Trump: ‘I’m not going to blame anybody’ if GOP stumbles in midterms
By REBECCA MORIN
President Donald Trump on Wednesday said he wouldn’t assign blame if Republicans lost the House in the midterm elections, adding that he believed that his stance on immigration would get women voters to come out for the GOP.
“I’m not going to blame anybody,” the president said to reporters on the South Lawn before departing for a campaign rally in Florida. “I think we’re doing well with the House, we have to see.”
Trump’s comments came after he demanded on Twitter earlier in the day that House Speaker Paul Ryan focus on keeping the majority, rather than speaking out against the president’s suggestion that he wants to end birthright citizenship.
Democrats are expected to do well in next week’s midterms, with several projections indicating they will take control of the GOP-held House.
The president, however, said that he had campaigned for “a lot of candidates that were down a little bit, now they’re up,” and warned that “we’ll see” what the outcome of the election will bring.
“I think we’re going to do well in the House,” he said. “I think we’re doing really, extraordinarily well in the Senate.”
Suburban women are expected to vote for Democrats to distance themselves from the president.
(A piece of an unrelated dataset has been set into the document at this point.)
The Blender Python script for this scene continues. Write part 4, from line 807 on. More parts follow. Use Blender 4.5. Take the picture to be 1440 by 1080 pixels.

College-educated white women in key battleground states are also backing the Democratic candidate in their districts by a margin of 62 percent to 35 percent, according to a Washington Post-Schar School survey released earlier this month.
Trump, however, said on Wednesday that he believed his views on immigration would garner support from women across the country, including suburban women.
“I don’t view suburban districts or any other districts, I view the country,” he said. “Our country has to be safe. And by the way, women, we’re doing well with the women vote because they want security, they want safety.”
The president said he would not allow a number of migrants heading to the United States to seek asylum, many from Honduras who are fleeing violence and poverty in the country.
However, the Trump administration is sending the military to the border in an attempt to prevent the migrants from seeking asylum. Trump suggested on Wednesday afternoon that could send up to 15,000 troops to the border. So far, his administration has approved 5,200 military personnel.
Trump said that women didn’t want “these people pouring into our country, totally unchecked,” even though those seeking asylum have to go through an application and vetting process.
“When you look at what happened to the Mexican police and you look at what happened two days ago, to the Mexican military, it’s a dangerous group of people,” Trump said of the caravan, some of whose members clashed with Mexican federal police at the Guatemala-Mexico border on Sunday.
“They’re not coming into our country,” the president said.